LONDON—The sustained high and rising prices of diisocyanates could affect the future growth of the global polyurethane industry, three key players warn.
In telephone conversations on 19 and 20 June, spokesmen for Recticel, Vita Cellular Foams and Foam Partner all confirmed that clients are looking for cheaper alternatives to polyurethane in existing and new products where they are available.
Diphenylmethane diisocyanate (MDI) and toluene diisocyanate (TDI) have been tight for some time and prices have been rising consistently for between 16 and 18 months, the firms said, and added that product has been on allocation, in relatively well-supplied Europe.
"The rise is completely unprecedented in amplitude and speed," Recticel Managing Director Olivier Chapelle said.
All the companies interviewed could supply customers during this time by using the spot market to make up for shortfalls of diisocyanate as their suppliers allocate production.
"We've been back in our records," said Jon Cheele, managing director, United Kingdom, at Vita Cellular Foams. "We've never seen anything like this duration. We've seen these quantum of increases, but we've never seen these absolute prices before. We have found six-month spikes, six-month drops but nothing goes over a year."
He added that product specifications are changing, people are using less dense foam where possible or switching to other materials sometimes in an emotional response to the relentless price increases.
"What worries me most of all is that the industry supplies a lot of entrepreneurial furniture and bedding manufacturers, many of whom have just had enough and are saying after the fifth or sixth increase that 'We are sick to the back teeth of this,' " Cheele said.

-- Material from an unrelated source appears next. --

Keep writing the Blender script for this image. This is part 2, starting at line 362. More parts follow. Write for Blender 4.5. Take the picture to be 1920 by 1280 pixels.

Chappelle said his firm has had to regretfully pass on prices to its customers as forcibly as they are being passed on to it.
There is a very real potential risk now that the high prices for isocyanate will begin to harm the future growth of the industry, Cheele added.
"Customers in different segments are working on substituting polyurethane for materials with less volatility," Chapelle said. "They cannot afford this volatility."
The trend will become clearer when consumer industries introduce new products which are currently made using polyurethanes, which could gradually harm the industry as customers migrate to polyurethane alternatives, FoamPartner CEO Bart ten Brink said.
"It's not the price increases, it's availability and the long lead times," he said. "(Our customers) consider PU to be a less trustworthy material than before while the supply along the value chain is not guaranteed or secured. In the mattress market, people are moving away from PU towards box springs and latex again. It's hurting."